»»
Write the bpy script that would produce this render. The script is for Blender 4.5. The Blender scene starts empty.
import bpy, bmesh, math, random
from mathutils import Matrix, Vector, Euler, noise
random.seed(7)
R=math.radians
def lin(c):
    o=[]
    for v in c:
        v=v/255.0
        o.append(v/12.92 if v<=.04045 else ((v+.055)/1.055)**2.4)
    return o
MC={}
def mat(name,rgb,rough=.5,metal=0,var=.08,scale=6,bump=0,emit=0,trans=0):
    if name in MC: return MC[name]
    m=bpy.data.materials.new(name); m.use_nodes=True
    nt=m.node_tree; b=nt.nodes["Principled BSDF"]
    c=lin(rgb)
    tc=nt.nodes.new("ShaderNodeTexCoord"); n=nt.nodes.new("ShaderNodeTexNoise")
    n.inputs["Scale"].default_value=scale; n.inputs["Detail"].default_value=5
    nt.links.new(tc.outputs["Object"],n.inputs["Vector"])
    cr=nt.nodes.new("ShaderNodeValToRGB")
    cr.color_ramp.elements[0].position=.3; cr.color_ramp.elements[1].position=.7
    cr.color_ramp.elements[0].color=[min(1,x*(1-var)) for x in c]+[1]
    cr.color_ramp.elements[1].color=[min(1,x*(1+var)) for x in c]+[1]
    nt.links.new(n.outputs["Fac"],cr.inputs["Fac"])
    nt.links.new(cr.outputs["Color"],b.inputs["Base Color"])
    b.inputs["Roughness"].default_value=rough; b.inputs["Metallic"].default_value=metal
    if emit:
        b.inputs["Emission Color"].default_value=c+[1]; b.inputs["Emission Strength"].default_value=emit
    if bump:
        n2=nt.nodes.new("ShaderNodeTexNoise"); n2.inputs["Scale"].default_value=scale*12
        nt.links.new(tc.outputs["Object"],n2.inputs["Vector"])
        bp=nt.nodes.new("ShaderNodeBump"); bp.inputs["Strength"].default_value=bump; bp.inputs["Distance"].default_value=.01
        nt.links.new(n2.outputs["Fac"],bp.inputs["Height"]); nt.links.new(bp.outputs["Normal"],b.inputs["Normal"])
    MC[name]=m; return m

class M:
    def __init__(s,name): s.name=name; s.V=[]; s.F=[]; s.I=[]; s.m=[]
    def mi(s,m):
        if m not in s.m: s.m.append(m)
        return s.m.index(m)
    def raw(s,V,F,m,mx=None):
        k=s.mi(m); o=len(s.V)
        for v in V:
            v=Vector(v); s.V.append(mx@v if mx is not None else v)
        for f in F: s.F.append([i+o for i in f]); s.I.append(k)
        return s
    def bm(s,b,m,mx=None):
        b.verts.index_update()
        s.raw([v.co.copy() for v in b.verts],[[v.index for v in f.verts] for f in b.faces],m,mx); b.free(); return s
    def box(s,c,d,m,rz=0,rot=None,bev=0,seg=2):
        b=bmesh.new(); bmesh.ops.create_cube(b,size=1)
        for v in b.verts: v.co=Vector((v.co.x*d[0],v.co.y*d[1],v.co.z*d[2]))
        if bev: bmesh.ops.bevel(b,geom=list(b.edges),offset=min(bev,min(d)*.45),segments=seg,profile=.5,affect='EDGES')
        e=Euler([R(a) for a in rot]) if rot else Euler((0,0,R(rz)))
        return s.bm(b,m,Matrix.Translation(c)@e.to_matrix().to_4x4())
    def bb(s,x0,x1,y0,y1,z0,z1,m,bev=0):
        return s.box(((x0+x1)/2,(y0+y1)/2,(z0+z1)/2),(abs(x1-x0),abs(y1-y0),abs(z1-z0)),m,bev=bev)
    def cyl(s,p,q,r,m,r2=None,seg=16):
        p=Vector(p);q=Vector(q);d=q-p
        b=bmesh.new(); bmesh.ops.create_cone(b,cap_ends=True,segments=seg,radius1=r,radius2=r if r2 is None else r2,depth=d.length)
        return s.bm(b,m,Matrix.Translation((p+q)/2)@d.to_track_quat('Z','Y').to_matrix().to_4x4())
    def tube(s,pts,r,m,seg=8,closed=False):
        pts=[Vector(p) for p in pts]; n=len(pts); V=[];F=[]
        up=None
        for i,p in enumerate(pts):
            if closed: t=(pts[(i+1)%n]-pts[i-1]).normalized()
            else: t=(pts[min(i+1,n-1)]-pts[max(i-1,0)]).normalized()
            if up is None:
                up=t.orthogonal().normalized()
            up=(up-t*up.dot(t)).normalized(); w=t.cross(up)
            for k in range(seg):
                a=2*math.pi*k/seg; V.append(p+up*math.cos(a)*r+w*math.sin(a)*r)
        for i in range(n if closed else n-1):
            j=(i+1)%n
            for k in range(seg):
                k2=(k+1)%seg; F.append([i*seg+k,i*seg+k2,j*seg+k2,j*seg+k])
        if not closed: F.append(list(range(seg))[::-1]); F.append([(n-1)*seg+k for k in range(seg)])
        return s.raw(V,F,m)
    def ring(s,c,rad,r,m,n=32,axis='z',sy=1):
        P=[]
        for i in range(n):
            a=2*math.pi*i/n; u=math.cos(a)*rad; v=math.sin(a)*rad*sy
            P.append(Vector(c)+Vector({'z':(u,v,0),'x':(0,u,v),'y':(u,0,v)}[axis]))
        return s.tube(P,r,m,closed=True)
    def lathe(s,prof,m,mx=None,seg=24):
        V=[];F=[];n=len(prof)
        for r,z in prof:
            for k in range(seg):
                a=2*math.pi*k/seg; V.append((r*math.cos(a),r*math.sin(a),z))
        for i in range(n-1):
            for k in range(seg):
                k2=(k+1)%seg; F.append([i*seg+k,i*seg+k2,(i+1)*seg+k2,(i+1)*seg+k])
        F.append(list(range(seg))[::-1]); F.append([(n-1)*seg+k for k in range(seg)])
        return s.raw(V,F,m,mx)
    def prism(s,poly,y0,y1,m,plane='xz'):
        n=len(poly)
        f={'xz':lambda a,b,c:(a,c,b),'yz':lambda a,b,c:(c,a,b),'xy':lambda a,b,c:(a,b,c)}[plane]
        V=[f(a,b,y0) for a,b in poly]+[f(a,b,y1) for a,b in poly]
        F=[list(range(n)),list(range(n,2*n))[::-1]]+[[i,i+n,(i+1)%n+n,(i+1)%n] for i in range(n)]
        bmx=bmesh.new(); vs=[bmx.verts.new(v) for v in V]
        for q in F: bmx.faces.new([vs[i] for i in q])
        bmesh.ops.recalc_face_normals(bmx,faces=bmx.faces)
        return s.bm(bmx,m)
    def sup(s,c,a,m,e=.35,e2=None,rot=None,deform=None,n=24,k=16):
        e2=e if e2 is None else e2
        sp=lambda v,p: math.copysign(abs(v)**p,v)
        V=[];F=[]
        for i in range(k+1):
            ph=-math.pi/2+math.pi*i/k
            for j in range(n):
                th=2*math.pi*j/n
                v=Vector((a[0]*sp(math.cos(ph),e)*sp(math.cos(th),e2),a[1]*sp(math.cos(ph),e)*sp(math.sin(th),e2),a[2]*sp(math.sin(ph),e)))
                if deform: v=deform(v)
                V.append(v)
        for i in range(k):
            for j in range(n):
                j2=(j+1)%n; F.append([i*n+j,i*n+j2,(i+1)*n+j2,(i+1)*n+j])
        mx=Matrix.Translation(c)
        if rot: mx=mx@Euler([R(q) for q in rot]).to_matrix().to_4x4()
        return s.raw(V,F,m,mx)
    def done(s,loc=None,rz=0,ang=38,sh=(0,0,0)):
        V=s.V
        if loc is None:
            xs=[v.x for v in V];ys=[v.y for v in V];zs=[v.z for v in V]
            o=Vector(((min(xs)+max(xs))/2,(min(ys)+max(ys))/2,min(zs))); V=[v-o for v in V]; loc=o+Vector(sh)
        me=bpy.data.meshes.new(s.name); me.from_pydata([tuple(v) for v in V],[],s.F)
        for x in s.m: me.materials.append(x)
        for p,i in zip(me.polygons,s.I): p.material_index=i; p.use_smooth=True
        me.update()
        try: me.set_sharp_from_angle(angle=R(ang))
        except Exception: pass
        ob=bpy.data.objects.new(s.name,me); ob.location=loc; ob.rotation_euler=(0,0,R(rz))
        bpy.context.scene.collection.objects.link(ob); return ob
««
■ PROBLEM TO WORK ON: All lines that include "scene" are to be gathered and copied.

■ THE OUTPUT:
Write the bpy script that would produce this render. The script is for Blender 4.5. The Blender scene starts empty.
        bpy.context.scene.collection.objects.link(ob); return ob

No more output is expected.